▶ _SHORT EXERCISE_
Return all lines below containing the word "Write".

Start RAW RECORDS

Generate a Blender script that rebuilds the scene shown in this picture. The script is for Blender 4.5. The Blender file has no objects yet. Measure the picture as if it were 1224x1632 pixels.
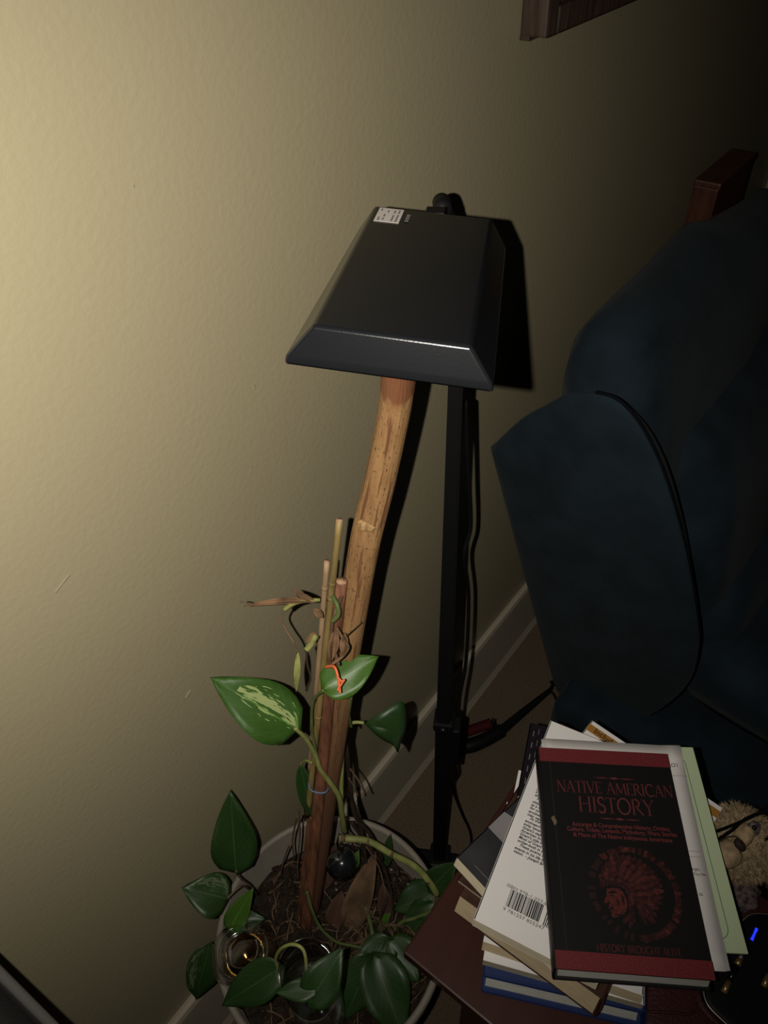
import bpy, bmesh, math, random
from mathutils import Vector, Matrix, noise
random.seed(7)
C = bpy.context.scene.collection
S = bpy.context.scene
# ------------------------------------------------------------------ camera, world, flash light, exposure
EYE = Vector((0.0, 0.0, 1.4))
RGT = Vector((0.6082, -0.7929, -0.0378)); DWN = Vector((-0.5636, -0.3977, -0.7240)); FWD = Vector((0.5590, 0.4617, -0.6887))
cd = bpy.data.cameras.new('camera'); cam = bpy.data.objects.new('camera', cd); C.objects.link(cam)
cd.sensor_fit = 'VERTICAL'; cd.sensor_height = 36.0; cd.lens = 36.0*1180/1632; cd.clip_start = 0.02
M = Matrix((RGT, -DWN, -FWD)).transposed().to_4x4(); M.translation = EYE
cam.matrix_world = M
S.camera = cam
w = bpy.data.worlds.new('dark room'); S.world = w; w.use_nodes = True
w.node_tree.nodes['Background'].inputs[0].default_value = (1.0, 0.86, 0.66, 1)
w.node_tree.nodes['Background'].inputs[1].default_value = 0.0012
ld = bpy.data.lights.new('phone_flash', 'SPOT'); ld.energy = 22.8; ld.color = (1.0, 0.94, 0.83); ld.shadow_soft_size = 0.0025
ld.spot_size = math.radians(118); ld.spot_blend = 1.0
lo = bpy.data.objects.new('phone_flash', ld); C.objects.link(lo)
ML = Matrix((RGT, -DWN, -FWD)).transposed().to_4x4(); ML.translation = EYE - 0.031*RGT; lo.matrix_world = ML @ Matrix.Rotation(math.radians(7), 4, 'Y') @ Matrix.Rotation(math.radians(5), 4, 'X')
S.view_settings.view_transform = 'Standard'; S.view_settings.look = 'None'
S.view_settings.exposure = 0.0; S.view_settings.gamma = 1.0; S.view_settings.use_curve_mapping = False

# ------------------------------------------------------------------ materials
MATS = {}
def mat(name, col, rough=0.6, spec=0.3, metal=0.0, bump=0.0, bscale=200.0, vary=0.0, vscale=20.0, col2=None, stretch=None, sheen=0.0, emit=None, aniso=None):
    if name in MATS: return MATS[name]
    m = bpy.data.materials.new(name); m.use_nodes = True; nt = m.node_tree; N = nt.nodes; L = nt.links
    p = N['Principled BSDF']
    p.inputs['Base Color'].default_value = (*col, 1); p.inputs['Roughness'].default_value = rough
    p.inputs['Specular IOR Level'].default_value = spec; p.inputs['Metallic'].default_value = metal
    if sheen: p.inputs['Sheen Weight'].default_value = sheen; p.inputs['Sheen Roughness'].default_value = 0.4
    if emit: p.inputs['Emission Color'].default_value = (*emit[:3], 1); p.inputs['Emission Strength'].default_value = emit[3]
    tc = N.new('ShaderNodeTexCoord'); vec = tc.outputs['Object']
    if stretch:
        mp = N.new('ShaderNodeMapping'); mp.inputs['Scale'].default_value = stretch; L.new(vec, mp.inputs[0]); vec = mp.outputs[0]
    if vary or col2:
        n = N.new('ShaderNodeTexNoise'); n.inputs['Scale'].default_value = vscale; n.inputs['Detail'].default_value = 5; L.new(vec, n.inputs['Vector'])
        r = N.new('ShaderNodeValToRGB'); r.color_ramp.elements[0].position = 0.35; r.color_ramp.elements[1].position = 0.65
        a = col; b = col2 or tuple(min(1, c*(1+vary)) for c in col)
        r.color_ramp.elements[0].color = (*[c*(1-vary) for c in a], 1); r.color_ramp.elements[1].color = (*b, 1)
        L.new(n.outputs['Fac'], r.inputs[0]); L.new(r.outputs[0], p.inputs['Base Color'])
    if bump:
        n2 = N.new('ShaderNodeTexNoise'); n2.inputs['Scale'].default_value = bscale; n2.inputs['Detail'].default_value = 3; L.new(vec, n2.inputs['Vector'])
        bp = N.new('ShaderNodeBump'); bp.inputs['Strength'].default_value = bump; bp.inputs['Distance'].default_value = 0.002
        L.new(n2.outputs['Fac'], bp.inputs['Height']); L.new(bp.outputs[0], p.inputs['Normal'])
    MATS[name] = m; return m
def glass_mat(name, tint=(0.93, 0.94, 0.93), refl=0.10):
    m = bpy.data.materials.new(name); m.use_nodes = True; nt = m.node_tree; N = nt.nodes; L = nt.links
    N.remove(N['Principled BSDF'])
    t = N.new('ShaderNodeBsdfTransparent'); t.inputs[0].default_value = (*tint, 1)
    g = N.new('ShaderNodeBsdfGlossy'); g.inputs['Roughness'].default_value = 0.09; g.inputs[0].default_value = (1, 1, 1, 1)
    lw = N.new('ShaderNodeLayerWeight'); lw.inputs[0].default_value = 0.25
    mm = N.new('ShaderNodeMath'); mm.operation = 'MULTIPLY_ADD'; mm.inputs[1].default_value = 0.7; mm.inputs[2].default_value = refl
    mx = N.new('ShaderNodeMixShader'); L.new(lw.outputs['Facing'], mm.inputs[0]); L.new(mm.outputs[0], mx.inputs[0])
    L.new(t.outputs[0], mx.inputs[1]); L.new(g.outputs[0], mx.inputs[2]); L.new(mx.outputs[0], N['Material Output'].inputs[0])
    return m
def leaf_mat(name, dark, light, variegate=0.0, pale=(0.33, 0.40, 0.16), side=0.5):
    m = bpy.data.materials.new(name); m.use_nodes = True; nt = m.node_tree; N = nt.nodes; L = nt.links
    p = N['Principled BSDF']; p.inputs['Roughness'].default_value = 0.42; p.inputs['Specular IOR Level'].default_value = 0.35
    uv = N.new('ShaderNodeUVMap'); uv.uv_map = 'leaf'; sp = N.new('ShaderNodeSeparateXYZ'); L.new(uv.outputs[0], sp.inputs[0])
    def math_(op, a, b=None, c=None):
        q = N.new('ShaderNodeMath'); q.operation = op
        for i, v in enumerate((a, b, c)):
            if v is None: continue
            if isinstance(v, (int, float)): q.inputs[i].default_value = v
            else: L.new(v, q.inputs[i])
        return q.outputs[0]
    def mix(f, a, b):
        q = N.new('ShaderNodeMix'); q.data_type = 'RGBA'
        L.new(f, q.inputs[0])
        for i, v in ((6, a), (7, b)):
            if isinstance(v, tuple): q.inputs[i].default_value = (*v, 1)
            else: L.new(v, q.inputs[i])
        return q.outputs[2]
    x, y = sp.outputs[0], sp.outputs[1]
    n = N.new('ShaderNodeTexNoise'); n.inputs['Scale'].default_value = 5; L.new(uv.outputs[0], n.inputs['Vector'])
    c = mix(n.outputs['Fac'], dark, light)
    ax = math_('ABSOLUTE', math_('SUBTRACT', x, 0.5))
    vein = math_('SINE', math_('MULTIPLY', math_('SUBTRACT', y, math_('MULTIPLY', ax, 0.75)), 58.0))
    vein = math_('MULTIPLY', math_('GREATER_THAN', vein, 0.93), 0.22)
    c = mix(vein, c, tuple(min(1, v*1.6) for v in light))
    if variegate:
        mp = N.new('ShaderNodeMapping'); mp.inputs['Scale'].default_value = (9, 2.6, 1); mp.inputs['Rotation'].default_value = (0, 0, 0.5); L.new(uv.outputs[0], mp.inputs[0])
        n2 = N.new('ShaderNodeTexNoise'); n2.inputs['Scale'].default_value = 2.2; n2.inputs['Detail'].default_value = 6; L.new(mp.outputs[0], n2.inputs['Vector'])
        near = math_('SUBTRACT', 1.0, math_('MULTIPLY', math_('ABSOLUTE', math_('SUBTRACT', x, side)), 4.2))
        f = math_('GREATER_THAN', math_('ADD', n2.outputs['Fac'], math_('MULTIPLY', near, 0.22)), 0.74-0.1*variegate)
        c = mix(math_('MULTIPLY', math_('MULTIPLY', f, math_('LESS_THAN', y, 0.72)), 0.75), c, pale)
    rib = math_('MULTIPLY', math_('LESS_THAN', ax, 0.014), 0.6)
    c = mix(rib, c, tuple(min(1, v*2.2) for v in light))
    L.new(c, p.inputs['Base Color'])
    bp = N.new('ShaderNodeBump'); bp.inputs['Strength'].default_value = 0.25; bp.inputs['Distance'].default_value = 0.001
    L.new(vein, bp.inputs['Height']); L.new(bp.outputs[0], p.inputs['Normal'])
    return m

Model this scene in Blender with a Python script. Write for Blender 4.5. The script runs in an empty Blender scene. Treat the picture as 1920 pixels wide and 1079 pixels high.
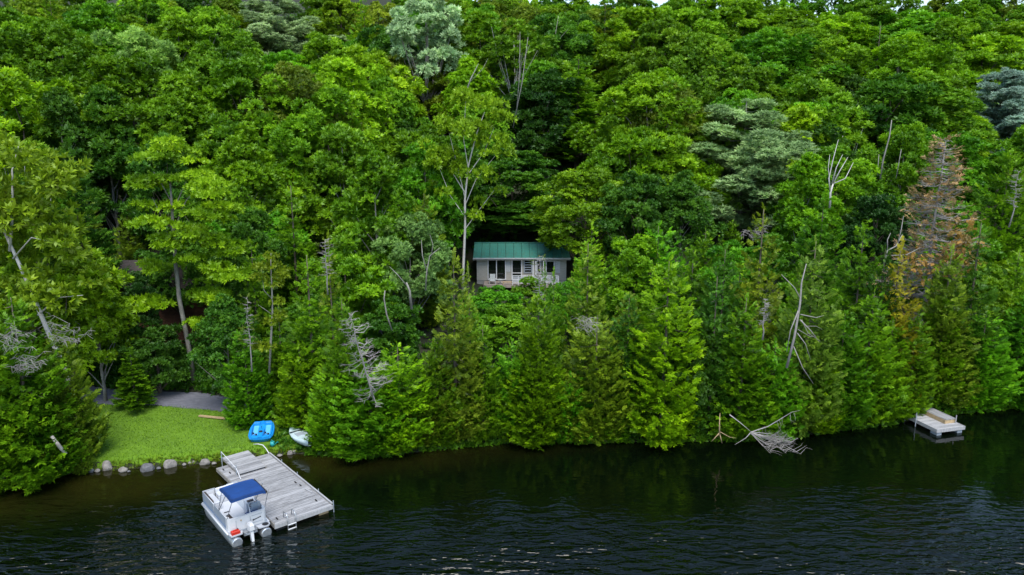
import bpy, math, random
import numpy as np
from mathutils import Vector, Matrix

# ------------------------------------------------------------------ camera, sky, sun, exposure
scene = bpy.context.scene
col = scene.collection
F, PITCH, CH = 1400.0, math.radians(12), 18.5
cam = bpy.data.cameras.new('camera'); cam.sensor_width = 36; cam.lens = F / 1920 * 36
cam.clip_start = .5; cam.clip_end = 4000
camo = bpy.data.objects.new('camera', cam); col.objects.link(camo)
camo.location = (0, 0, CH); camo.rotation_euler = (math.radians(90) - PITCH, 0, 0)
scene.camera = camo
world = bpy.data.worlds.new('World'); scene.world = world; world.use_nodes = True
wn = world.node_tree; bg = wn.nodes['Background']
sky = wn.nodes.new('ShaderNodeTexSky'); sky.sky_type = 'NISHITA'; sky.sun_disc = False
SUN_EL, SUN_AZ = math.radians(62), math.radians(172)      # azimuth clockwise from +Y: behind the camera, to the right
sky.sun_elevation = SUN_EL; sky.sun_rotation = SUN_AZ
sky.altitude = 300; sky.dust_density = .8; sky.air_density = 1.3
wn.links.new(sky.outputs[0], bg.inputs[0]); bg.inputs[1].default_value = 0.125
sl = bpy.data.lights.new('sun', 'SUN'); sl.energy = 2.2; sl.angle = math.radians(36); sl.color = (1, .95, .86)
so = bpy.data.objects.new('sun', sl); col.objects.link(so)
sd = Vector((math.sin(SUN_AZ) * math.cos(SUN_EL), math.cos(SUN_AZ) * math.cos(SUN_EL), math.sin(SUN_EL)))
so.rotation_euler = sd.to_track_quat('Z', 'Y').to_euler(); so.location = (30, -30, 60)
scene.view_settings.view_transform = 'Standard'; scene.view_settings.look = 'None'
scene.view_settings.gamma = 1; scene.view_settings.use_curve_mapping = False
scene.view_settings.exposure = 1.08
scene.cycles.max_bounces = 5; scene.cycles.diffuse_bounces = 3; scene.cycles.glossy_bounces = 3
scene.cycles.transmission_bounces = 3; scene.cycles.transparent_max_bounces = 4

# ------------------------------------------------------------------ helpers
rng = np.random.default_rng(7); random.seed(7)
CP, SP = math.cos(PITCH), math.sin(PITCH)
def ray(px, py):
    x = (px - 960) / F; y = (539.5 - py) / F
    return np.array([x, CP + y * SP, -SP + y * CP])
def gp(px, py, z=0.0):                       # a photo pixel on the level z
    d = ray(px, py); t = (z - CH) / d[2]
    return d[0] * t, d[1] * t
def at(px, py, Y):                           # a photo pixel at the distance Y
    d = ray(px, py); t = Y / d[1]
    return np.array([d[0] * t, Y, CH + d[2] * t])
def proj(p):
    x, y, z = p[0], p[1], p[2] - CH
    dep = y * CP - z * SP; up = y * SP + z * CP
    return 960 + F * x / dep, 539.5 - F * up / dep, dep

def setp(o, label=None, cat=None, group=None, kind=None):
    if label: o['label'] = label
    if cat: o['category'] = cat
    if group: o['group'] = group
    if kind: o['kind'] = kind
    return o
def empty(name, loc=(0, 0, 0), rz=0.0):
    o = bpy.data.objects.new(name, None); col.objects.link(o)
    o.location = loc; o.rotation_euler = (0, 0, rz); o.empty_display_size = .3
    return o
def link_mesh(name, me, m=None, parent=None):
    o = bpy.data.objects.new(name, me); col.objects.link(o)
    if m is not None and not me.materials: me.materials.append(m)
    if parent: o.parent = parent
    return o
def np_mesh(name, V, Q, var=None, smooth=False):
    me = bpy.data.meshes.new(name)
    V = np.asarray(V, np.float32); Q = np.asarray(Q, np.int32)
    k = Q.shape[1]
    me.vertices.add(len(V)); me.vertices.foreach_set('co', V.ravel())
    me.loops.add(Q.size); me.loops.foreach_set('vertex_index', Q.ravel())
    me.polygons.add(len(Q))
    me.polygons.foreach_set('loop_start', np.arange(0, Q.size, k, dtype=np.int32))
    try: me.polygons.foreach_set('loop_total', np.full(len(Q), k, np.int32))
    except Exception: pass
    me.update(calc_edges=True)
    if smooth: me.polygons.foreach_set('use_smooth', np.ones(len(Q), bool))
    if var is not None:
        a = me.attributes.new('var', 'FLOAT', 'POINT'); a.data.foreach_set('value', np.asarray(var, np.float32))
    return me

class MB:                                    # collects shapes, builds ONE mesh object
    def __init__(s): s.v = []; s.f = []
    def add(s, vs, fs):
        b = len(s.v); s.v += [tuple(map(float, p)) for p in vs]; s.f += [tuple(b + i for i in f) for f in fs]; return s
    def box(s, c, d, rz=0.0, bev=0.0, rx=0.0, ry=0.0):
        x, y, z = d[0] / 2, d[1] / 2, d[2] / 2
        M = Matrix.Translation(c) @ Matrix.Rotation(rz, 4, 'Z') @ Matrix.Rotation(ry, 4, 'Y') @ Matrix.Rotation(rx, 4, 'X')
        if bev <= 0:
            vs = [(-x, -y, -z), (x, -y, -z), (x, y, -z), (-x, y, -z), (-x, -y, z), (x, -y, z), (x, y, z), (-x, y, z)]
            fs = [(3, 2, 1, 0), (4, 5, 6, 7), (0, 1, 5, 4), (1, 2, 6, 5), (2, 3, 7, 6), (3, 0, 4, 7)]
        else:
            b = bev; vs = []
            for zz, k in ((-z, 0), (z - b, 0), (z, b)):
                vs += [(-x + k, -y + k, zz), (x - k, -y + k, zz), (x - k, y - k, zz), (-x + k, y - k, zz)]
            fs = [(3, 2, 1, 0), (8, 9, 10, 11)]
            for r in (0, 4):
                for i in range(4): j = (i + 1) % 4; fs.append((r + i, r + j, r + 4 + j, r + 4 + i))
        return s.add([M @ Vector(p) for p in vs], fs)
    def tube(s, pts, r, n=8, caps=True):
        pts = [Vector(p) for p in pts]; rs = r if hasattr(r, '__len__') else [r] * len(pts)
        vs = []; up = Vector((0, 0, 1)); N = None
        for i, p in enumerate(pts):
            t = (pts[min(i + 1, len(pts) - 1)] - pts[max(i - 1, 0)]).normalized()
            if N is None: N = t.cross(up if abs(t.z) < .95 else Vector((1, 0, 0))).normalized()
            else:
                N = (N - t * N.dot(t)); N = N.normalized() if N.length > 1e-6 else t.orthogonal().normalized()
            B = t.cross(N)
            for k in range(n):
                a = 2 * math.pi * k / n; vs.append(p + (N * math.cos(a) + B * math.sin(a)) * rs[i])
        fs = [(i * n + k, i * n + (k + 1) % n, (i + 1) * n + (k + 1) % n, (i + 1) * n + k) for i in range(len(pts) - 1) for k in range(n)]
        if caps: fs += [tuple(range(n))[::-1], tuple((len(pts) - 1) * n + k for k in range(n))]
        return s.add(vs, fs)
    def prism(s, outline, z0, z1):           # outline in xy, counter-clockwise
        n = len(outline); vs = [(x, y, z0) for x, y in outline] + [(x, y, z1) for x, y in outline]
        return s.add(vs, [tuple(range(n))[::-1], tuple(range(n, 2 * n))] + [(i, (i + 1) % n, n + (i + 1) % n, n + i) for i in range(n)])
    def build(s, name, m, parent=None, smooth=False):
        me = bpy.data.meshes.new(name); me.from_pydata(s.v, [], s.f)
        if smooth: me.polygons.foreach_set('use_smooth', [True] * len(me.polygons))
        return link_mesh(name, me, m, parent)

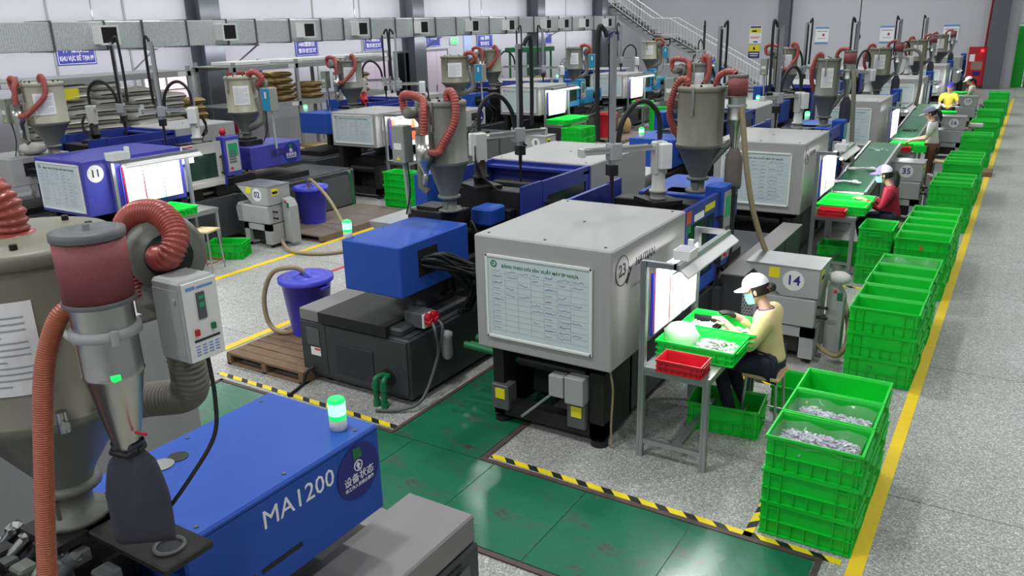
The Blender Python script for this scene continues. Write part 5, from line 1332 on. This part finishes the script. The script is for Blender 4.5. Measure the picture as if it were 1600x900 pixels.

End RAW RECORDS

▶ _ANSWER TO THIS EXERCISE_
Model this scene in Blender with a Python script. Write for Blender 4.5. The script runs in an empty Blender scene. Treat the picture as 1920 pixels wide and 1079 pixels high.
The Blender Python script for this scene continues. Write part 5, from line 1332 on. This part finishes the script. The script is for Blender 4.5. Measure the picture as if it were 1600x900 pixels.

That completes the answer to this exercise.